Es un relato que muestra la crudeza extrema de la maldad, la violencia que se ejerce contra el prójimo. Los profetas interpretaron así la maldad de Sodoma y Gomorra: Isaías 3:9; Ezequiel 16:49; Jeremías 23:14. Jesús también interpretó la maldad de Sodoma como pecado que rechaza la buena nueva, es decir que rechaza a Dios: Mateo 11:20-24; Lucas 10:10-12.

El mensaje de la Biblia es profundo, rico, inexhaurible, pero además es un mensaje vivo que nos interpela para volvernos a Dios. Por eso me parece lamentable el reduccionismo de la interpretación contemporánea sobre la homosexualidad, que hace uso del relato del pecado de Sodoma para sus argumentos.
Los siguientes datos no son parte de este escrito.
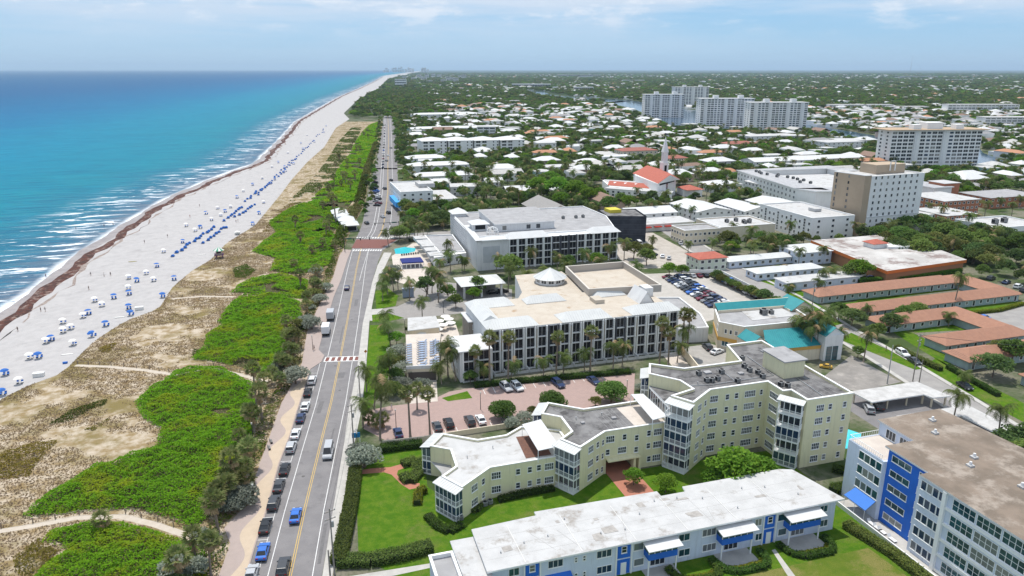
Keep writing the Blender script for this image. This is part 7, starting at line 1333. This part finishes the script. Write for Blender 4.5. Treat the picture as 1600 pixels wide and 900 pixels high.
# ------------------------------------------------------------------ people
def person_mesh(pose):
    me = bpy.data.meshes.new('person'); st_ = .16 if pose == 'walk' else .06
    J = [(0, 0, .95), (0, 0, 1.18), (0, .01, 1.42), (0, 0, 1.52), (0, .02, 1.66), (0, .01, 1.76), (-.1, 0, .88), (-.11, st_, .48), (-.11, st_ * 1.3 - .05, .07), (-.11, st_ * 1.3 + .12, .03), (.1, 0, .88), (.11, -st_ * .6, .48), (.11, -st_ * 1.6 - .05, .07), (.11, -st_ * 1.6 + .12, .03), (-.19, 0, 1.40), (-.27, -st_, 1.12), (-.28, -st_ * .3 + .05, .86), (-.28, .07 - st_ * .3, .76), (.19, 0, 1.40), (.27, st_ * .7, 1.12), (.28, st_ + .07, .86), (.28, st_ + .1, .76)]
    E_ = [(0, 1), (1, 2), (2, 3), (3, 4), (4, 5), (0, 6), (6, 7), (7, 8), (8, 9), (0, 10), (10, 11), (11, 12), (12, 13), (2, 14), (14, 15), (15, 16), (16, 17), (2, 18), (18, 19), (19, 20), (20, 21)]
    me.from_pydata(J, E_, []); o = bpy.data.objects.new('person', me); COL.objects.link(o); m = o.modifiers.new('s', 'SKIN'); rad = [.14, .12, .13, .055, .10, .07, .095, .065, .045, .04, .095, .065, .045, .04, .06, .045, .035, .03, .06, .045, .035, .03]
    for k, v in enumerate(me.skin_vertices[0].data): v.radius = (rad[k], rad[k] * .85); v.use_root = (k == 0)
    o.modifiers.new('d', 'SUBSURF').levels = 1; dg = bpy.context.evaluated_depsgraph_get(); r = bpy.data.meshes.new_from_object(o.evaluated_get(dg)); bpy.data.objects.remove(o); r.name = 'person'
    return r
PM = [person_mesh('stand'), person_mesh('walk')]; skin = M('skin', (.36, .21, .145), .7); hair = M('hair', (.03, .02, .015), .8)
def person(x, y, col, lab, z=None, k=0):
    u, v, zz = GB(x, y) if z is None else (*G(x, y, z), z); me = PM[k].copy(); cm = M('cloth_' + col, dict(black=(.02, .02, .025), red=(.4, .03, .03), blue=(.03, .08, .3), white=(.65, .64, .62), grey=(.2, .2, .21))[col], .9); me.materials.clear(); [me.materials.append(m) for m in (skin, cm, hair)]
    for p in me.polygons: c = p.center; p.material_index = 2 if c.z > 1.69 or (c.z > 1.58 and c.y < -.02) else 1 if (.62 < c.z < 1.0 and abs(c.x) < .22) or (1.0 < c.z < 1.44 and abs(c.x) < .2 and col in ('black', 'white', 'grey')) else 0
    me.polygons.foreach_set('use_smooth', [True] * len(me.polygons)); o = put('person', me, None, (u, v, zz), rng.random() * 6.28); tag(o, lab, 'person')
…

Hay otros textos bíblicos que se pueden (y se deben) debatir, pero este relato tiene un mensaje distinto: en medio de la profunda (e incomprensible) maldad humana extrema, hay un Dios que quiere salvarnos y que se propone actuar para que esa salvación alcance a todos, incluso al pobre Lot que se guía sólo por lo que ven sus ojos (13:10-11). Por eso la Biblia destaca el papel de Abraham, que se fía de la promesa, aún cuando sus ojos no vieran nada y seguía esperando en Dios, porque sabía que es fiel y que cumple su promesa (Santiago 2:23). Sabemos que esa promesa se hizo carne y vida en Jesucristo, y creemos que en su muerte y resurrección Dios nos hace vivir en la sobreabundancia de su gracia.